On 8 July 2011 01:50, James Morris <jwm.art.net(a)gmail.com> wrote:
On 7 July 2011 13:10, James Morris
<jwm.art.net(a)gmail.com> wrote:
just wondered if any more-experienced-than-i devs
might comment on
this. written in c for c (obviously). i realize it's not portable
outside of GNU GCC (regarding the GCC atomic builtin funcs
__sync_***). meant for a single reader thread and a single writer
thread. comments regarding thread safety very much welcome. thanks in
advance.
james.
I didn't have time to test it before going to work, when posting
earlier, but was hoping someone who might see something immediately
wrong with it might comment. I'm mainly posting back to say it doesn't
work.
It does mostly work, but not always, which is as good as not working
at all. It looses the occasional write. For example my test program
has two threads and two buffers. The first buffer is used for thread 1
to send data to thread 2, and the second is used to send it back
again. With 70 items originating in thread 1, and both buffers large
enough to hold 32 items, 1 item is lost perhaps 1 in 7 program
executions.
I thought a "lock-free" ring buffer was supposed to be the easy solution!

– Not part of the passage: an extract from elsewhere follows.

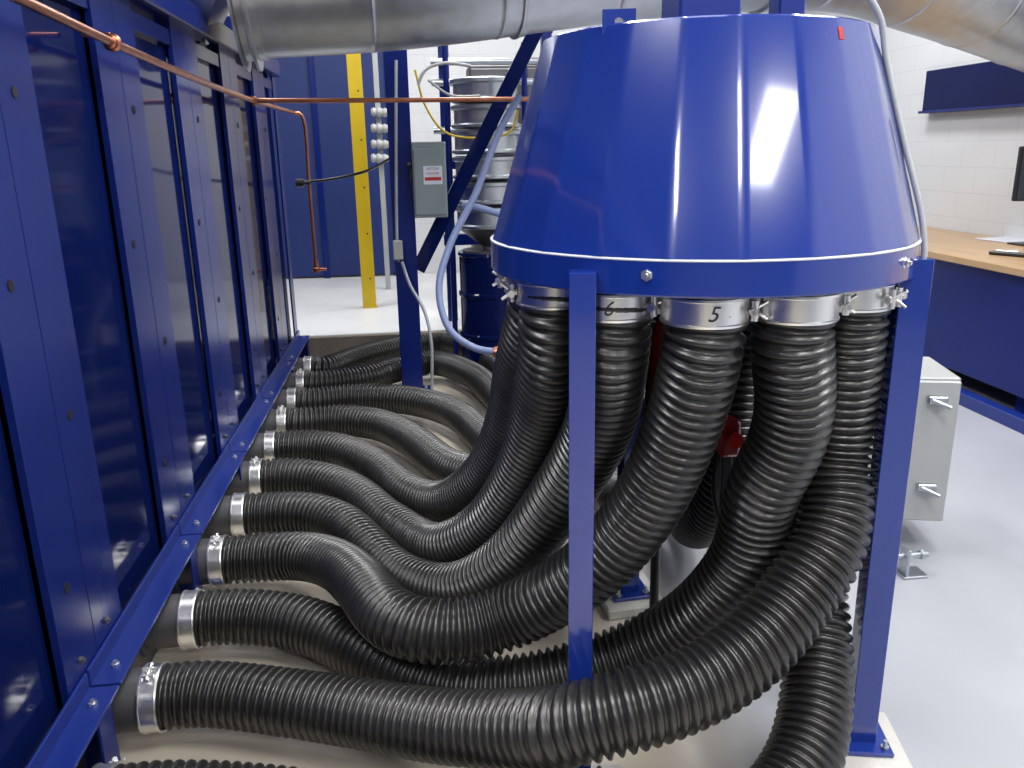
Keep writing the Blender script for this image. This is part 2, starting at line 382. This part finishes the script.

I've just realized the problem was an error in the testing code. The
2nd thread would read an item from the 1st buffer, and then try to
write it to the 2nd buffer. When the test code failed to handle a
write failure (when both r/w ptrs of the 2nd buffer pointed to same
location *and* both were attempting to simultaneously access that same
location) it's loop back to read again, consequently discarding the
item that failed to write.
So I changed my test code thread loop and the problem goes away. The
loop has to stop reading when a write fails.
While I thought my rbuf was broken I read about how lock-free code is
not really lock-free, it just uses very fine grained locking.
http://stackoverflow.com/questions/2528969/lock-free-multi-threading-is-for…
I'm still uncertain about the reliability of pointer operations being
atomic (otherwise why would glib provide atomic pointer ops?). I
currently assume it can't be guaranteed, which is why I wanted to use
the GCC atomic operations for reading/writing to the read/write
pointers.
So back to the fine grained (b)locking, I decided to count the noof
times it failed to write... I was going to provide counts of failures,
averages etc, but... Well, the counts seemed to increase the more
effort the code put into gathering statistics about failures.
So I'd thought I'd compare the execution time of 7000 items passing
through the two 32-item ring buffers, with the execution time 7000
items passing though 32-item jack-ringbuffers. details to come,
probably to throw all this out the window.